The drives parked heads when not in use, sometimes, several times a minute, some of them clicked when they did so. It is a feature that reduces power use and protects the hard drive from sudden movement and impacts. It is NOT a bug.
All the claims that it will make you hard drive fail in a year are false and are made by people that have no a slightest clue of hard drive design.
You would find this out due to returns. There really are only a handful of laptop manufacturers who sell to the OEM brands you know (Dell, HP, etc). If a model has a component failing at a higher rate than normal, the OEM/ODM will begin investigating what is going wrong.
In the case of Windows, we are also able to correlate crash information to drivers and hardware, and determine problems this way.
I work for Microsoft as a technical account manager (TAM) - and work with OEM/OEM/IHV communities on issues like this. There are *many* patches to Windows which include workarounds for hardware issues - something that is both good and bad. Good because an end user is less likely to get screwed; bad because vendors who tend to make crap hardware stay in business.
I followed the instructions on Ubuntu's forums (what a pain to locate the actual instructions) (I transcribed what I did and will post them).
The actual problem was that manufactures have messed with their drives and altered the head parking timeout into a "detect if windows went to sleep" method. Basically Windows writes to the disk *all the time* until it sleeps, so the best way to minimize disk use is to park the head almost instantly after any inactivity, as that will park it asap when it sleeps. Furthermore at least 2 manufactures used the timeout control as <= 195 == "on" and >195 == "off".
Ubuntu/Linux wrote a lot less often, but plenty anyway, like every 15 seconds (doing stupid stuff like writing log files). So the head unparked every 15 seconds.

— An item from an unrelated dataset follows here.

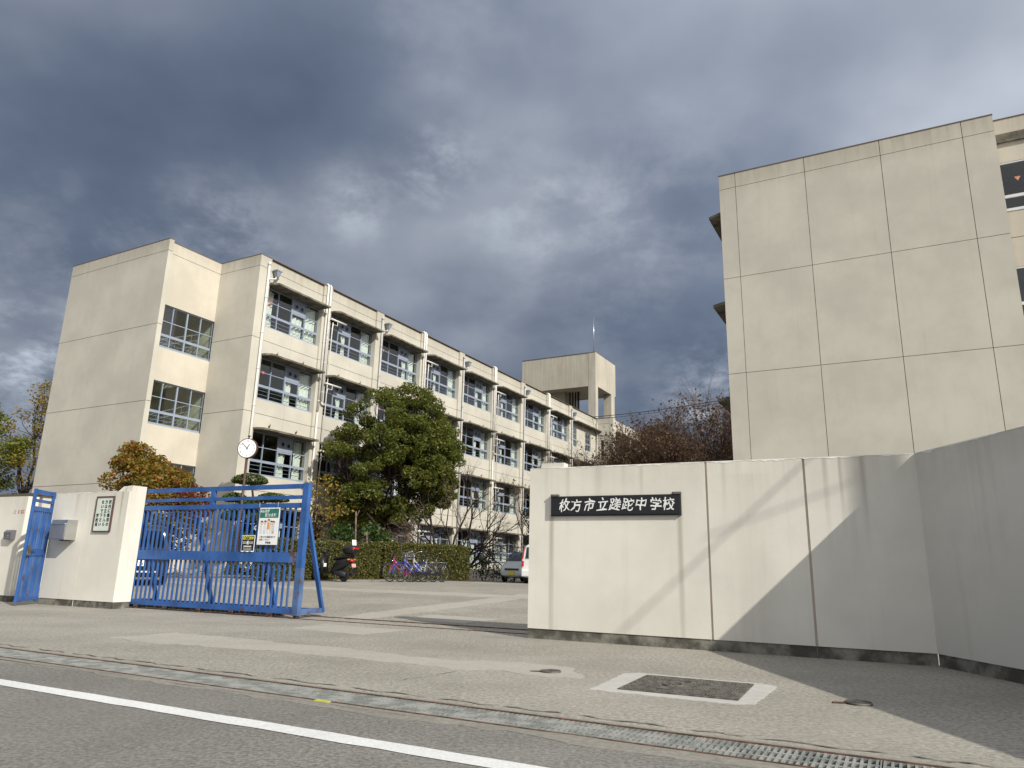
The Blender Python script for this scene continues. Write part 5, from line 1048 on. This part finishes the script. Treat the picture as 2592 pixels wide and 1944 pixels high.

The fact that Windows "worked" led a lot of people to think Windows was doing secret messing with the drives to turn on extra modes that were not in the documentation, and that Ubuntu could not be fixed until this secret was found. However I think somebody could have figured out that it was not doing anything, there were programs (ported from Ubuntu, apparently!) for reading the disk settings under Windows.
It was also known immediatly that setting the disk timeout to 255 stopped this. Who cares if this was not the "secret Windows setting", it was certainly better than how Ubuntu was working at that time. This was known the same day the bug was first talked about! Ubuntu should have immediatly patched it, but somehow the fact that this was not "ideal" caused them to delay for 14 months! That is really bad, guys! I "fixed" mine as best I could with a program I had to run every time I opened the lid (because some stupid startup thing kept turning the timeout back on, and the only way to run my program last was to manually run it!) I eventually decided to go through the hair of actually fixing it and killing off that other thing that tried to do it.
There seemed to be a bunch of conflicting programs, all of them trying to set the disk timeout to 128 or 2. You had to get *all* of them (see next posting for what I did). This is what made it Ubuntu-specific. I sure hope this patch straightens it out so exactly ONE service, and exactly ONE file in /etc, controls the disk timeout!
Yea you can blame Windows all you want, but this was really, really, bad!
And I sure hope the update (which I just did) did not get screwed up by trying to merge with all the changes I did. Have not really checked yet. What a PITA. If they had put out a patch immediatly then they would not have to patch systems that have a hundred different solutions on them.
Hard drives have "recommended" power-saving values specified in their firmware that say after x minutes of idle time, power me down! Ubuntu used these values.
It turns out these default values were way too low (1-5 minutes), so drives would power off and on very frequently, which shortened their lives.